## Task brief
Everything from the first line to the line containing "rnd = random.Random(7)" is to be repeated exactly; nothing past it.

## Data section
— start —

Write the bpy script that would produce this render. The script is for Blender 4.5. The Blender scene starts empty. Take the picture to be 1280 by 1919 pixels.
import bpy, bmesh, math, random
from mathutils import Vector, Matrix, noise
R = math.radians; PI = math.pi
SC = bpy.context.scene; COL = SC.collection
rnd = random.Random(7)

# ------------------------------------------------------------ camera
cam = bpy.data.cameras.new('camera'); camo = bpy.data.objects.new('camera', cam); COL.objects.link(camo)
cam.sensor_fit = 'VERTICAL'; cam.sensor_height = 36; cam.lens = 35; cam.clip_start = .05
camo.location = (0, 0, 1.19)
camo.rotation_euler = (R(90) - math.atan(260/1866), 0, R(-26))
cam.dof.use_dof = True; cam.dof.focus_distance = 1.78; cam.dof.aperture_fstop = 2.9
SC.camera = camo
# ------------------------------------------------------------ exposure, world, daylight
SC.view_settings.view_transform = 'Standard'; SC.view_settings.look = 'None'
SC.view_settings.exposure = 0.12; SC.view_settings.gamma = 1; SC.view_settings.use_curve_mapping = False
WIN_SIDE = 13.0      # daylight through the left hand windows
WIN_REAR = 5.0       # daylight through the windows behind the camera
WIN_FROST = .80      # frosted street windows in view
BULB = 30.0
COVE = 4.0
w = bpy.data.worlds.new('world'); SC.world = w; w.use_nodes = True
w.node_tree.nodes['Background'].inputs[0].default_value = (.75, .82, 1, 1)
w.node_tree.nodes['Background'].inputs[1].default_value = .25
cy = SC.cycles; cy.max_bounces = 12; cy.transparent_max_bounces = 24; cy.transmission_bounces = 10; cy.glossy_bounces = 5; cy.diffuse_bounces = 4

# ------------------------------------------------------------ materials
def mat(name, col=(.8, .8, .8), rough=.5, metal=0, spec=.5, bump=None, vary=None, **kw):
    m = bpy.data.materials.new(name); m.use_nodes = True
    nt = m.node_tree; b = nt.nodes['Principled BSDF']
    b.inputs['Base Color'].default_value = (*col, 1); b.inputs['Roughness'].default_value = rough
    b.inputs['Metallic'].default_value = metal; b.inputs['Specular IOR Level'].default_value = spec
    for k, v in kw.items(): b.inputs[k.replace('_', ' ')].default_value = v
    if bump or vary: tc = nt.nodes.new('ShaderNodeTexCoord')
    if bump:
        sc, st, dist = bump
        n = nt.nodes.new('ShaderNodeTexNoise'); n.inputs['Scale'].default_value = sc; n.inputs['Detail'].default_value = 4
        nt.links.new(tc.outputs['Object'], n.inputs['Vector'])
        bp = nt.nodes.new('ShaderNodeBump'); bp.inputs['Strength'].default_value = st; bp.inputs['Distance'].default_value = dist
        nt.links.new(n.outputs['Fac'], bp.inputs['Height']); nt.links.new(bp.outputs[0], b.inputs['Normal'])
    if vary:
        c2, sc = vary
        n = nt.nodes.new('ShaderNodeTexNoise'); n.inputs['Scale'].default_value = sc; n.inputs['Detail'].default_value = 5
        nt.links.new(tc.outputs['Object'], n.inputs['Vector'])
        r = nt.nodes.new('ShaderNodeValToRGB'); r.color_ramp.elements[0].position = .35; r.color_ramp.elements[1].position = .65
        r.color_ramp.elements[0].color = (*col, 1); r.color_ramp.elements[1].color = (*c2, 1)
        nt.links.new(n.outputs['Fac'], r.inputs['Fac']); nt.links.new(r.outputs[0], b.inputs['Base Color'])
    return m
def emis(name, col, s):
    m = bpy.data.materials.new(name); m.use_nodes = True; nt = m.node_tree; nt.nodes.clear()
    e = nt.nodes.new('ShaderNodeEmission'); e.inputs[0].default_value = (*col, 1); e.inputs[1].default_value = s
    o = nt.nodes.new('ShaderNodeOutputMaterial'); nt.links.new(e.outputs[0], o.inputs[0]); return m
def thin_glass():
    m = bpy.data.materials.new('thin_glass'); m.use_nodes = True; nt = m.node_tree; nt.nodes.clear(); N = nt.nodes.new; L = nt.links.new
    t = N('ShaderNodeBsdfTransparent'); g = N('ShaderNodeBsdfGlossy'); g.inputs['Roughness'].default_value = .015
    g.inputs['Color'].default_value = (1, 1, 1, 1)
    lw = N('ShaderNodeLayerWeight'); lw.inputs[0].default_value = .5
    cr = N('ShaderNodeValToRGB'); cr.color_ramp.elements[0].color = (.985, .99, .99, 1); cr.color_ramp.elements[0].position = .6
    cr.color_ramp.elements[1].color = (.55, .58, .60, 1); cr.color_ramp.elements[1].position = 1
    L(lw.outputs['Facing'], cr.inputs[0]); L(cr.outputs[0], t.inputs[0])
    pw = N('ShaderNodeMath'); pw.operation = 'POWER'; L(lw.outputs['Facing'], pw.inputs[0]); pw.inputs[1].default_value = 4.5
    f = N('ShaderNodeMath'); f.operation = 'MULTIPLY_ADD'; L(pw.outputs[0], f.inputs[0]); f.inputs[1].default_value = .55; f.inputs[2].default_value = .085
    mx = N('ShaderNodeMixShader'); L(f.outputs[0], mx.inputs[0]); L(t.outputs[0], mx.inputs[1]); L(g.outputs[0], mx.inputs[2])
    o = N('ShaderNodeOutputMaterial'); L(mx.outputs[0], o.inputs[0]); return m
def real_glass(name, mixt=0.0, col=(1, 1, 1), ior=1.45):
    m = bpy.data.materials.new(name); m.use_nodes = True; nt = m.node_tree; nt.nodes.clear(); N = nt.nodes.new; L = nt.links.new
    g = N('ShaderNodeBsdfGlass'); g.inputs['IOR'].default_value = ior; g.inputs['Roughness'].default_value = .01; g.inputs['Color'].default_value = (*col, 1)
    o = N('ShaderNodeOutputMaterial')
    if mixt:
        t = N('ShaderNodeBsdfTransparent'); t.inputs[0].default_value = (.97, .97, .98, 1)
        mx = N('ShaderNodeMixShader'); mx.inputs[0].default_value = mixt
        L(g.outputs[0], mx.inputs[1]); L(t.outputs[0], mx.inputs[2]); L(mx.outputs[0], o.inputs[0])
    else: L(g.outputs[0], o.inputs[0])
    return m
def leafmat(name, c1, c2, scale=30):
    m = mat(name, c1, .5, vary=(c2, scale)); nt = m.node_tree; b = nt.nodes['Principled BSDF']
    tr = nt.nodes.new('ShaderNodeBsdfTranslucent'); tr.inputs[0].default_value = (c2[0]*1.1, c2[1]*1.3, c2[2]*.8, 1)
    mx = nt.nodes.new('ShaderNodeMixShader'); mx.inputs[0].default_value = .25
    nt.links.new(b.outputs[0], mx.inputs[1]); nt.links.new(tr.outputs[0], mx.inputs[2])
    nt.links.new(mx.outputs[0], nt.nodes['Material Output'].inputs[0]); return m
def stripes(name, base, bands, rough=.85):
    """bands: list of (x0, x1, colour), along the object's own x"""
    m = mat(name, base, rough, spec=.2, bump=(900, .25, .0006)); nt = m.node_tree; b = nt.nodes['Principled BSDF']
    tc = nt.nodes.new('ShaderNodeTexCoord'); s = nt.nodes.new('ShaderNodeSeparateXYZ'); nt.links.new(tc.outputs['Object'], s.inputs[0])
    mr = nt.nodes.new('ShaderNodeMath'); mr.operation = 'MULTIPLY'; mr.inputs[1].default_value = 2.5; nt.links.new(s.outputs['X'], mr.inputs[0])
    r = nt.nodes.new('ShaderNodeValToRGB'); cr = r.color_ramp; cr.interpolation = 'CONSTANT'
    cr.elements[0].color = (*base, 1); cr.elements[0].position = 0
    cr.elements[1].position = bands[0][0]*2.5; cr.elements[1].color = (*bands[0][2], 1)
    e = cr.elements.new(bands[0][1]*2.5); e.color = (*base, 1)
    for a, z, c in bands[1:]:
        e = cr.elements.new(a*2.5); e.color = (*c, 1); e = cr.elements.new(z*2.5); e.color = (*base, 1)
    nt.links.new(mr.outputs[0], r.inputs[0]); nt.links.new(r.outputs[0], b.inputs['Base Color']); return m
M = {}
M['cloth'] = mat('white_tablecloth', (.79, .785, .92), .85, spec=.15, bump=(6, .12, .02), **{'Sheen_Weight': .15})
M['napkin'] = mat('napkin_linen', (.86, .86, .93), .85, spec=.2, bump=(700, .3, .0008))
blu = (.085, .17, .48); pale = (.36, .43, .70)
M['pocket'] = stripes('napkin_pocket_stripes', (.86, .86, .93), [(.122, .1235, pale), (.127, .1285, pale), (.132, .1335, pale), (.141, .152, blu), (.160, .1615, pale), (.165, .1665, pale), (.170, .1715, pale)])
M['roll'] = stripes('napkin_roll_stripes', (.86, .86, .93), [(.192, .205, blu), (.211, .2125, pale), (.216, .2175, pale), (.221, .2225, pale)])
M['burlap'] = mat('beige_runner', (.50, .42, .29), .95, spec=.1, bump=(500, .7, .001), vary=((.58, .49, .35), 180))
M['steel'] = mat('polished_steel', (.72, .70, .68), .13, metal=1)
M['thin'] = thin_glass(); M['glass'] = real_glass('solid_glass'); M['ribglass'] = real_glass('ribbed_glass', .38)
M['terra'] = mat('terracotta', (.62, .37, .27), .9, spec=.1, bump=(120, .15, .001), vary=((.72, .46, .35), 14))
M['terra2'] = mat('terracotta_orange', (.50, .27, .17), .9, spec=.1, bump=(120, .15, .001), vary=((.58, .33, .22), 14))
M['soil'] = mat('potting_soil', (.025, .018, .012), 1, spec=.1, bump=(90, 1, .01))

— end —

## Task solution
Write the bpy script that would produce this render. The script is for Blender 4.5. The Blender scene starts empty. Take the picture to be 1280 by 1919 pixels.
import bpy, bmesh, math, random
from mathutils import Vector, Matrix, noise
R = math.radians; PI = math.pi
SC = bpy.context.scene; COL = SC.collection
rnd = random.Random(7)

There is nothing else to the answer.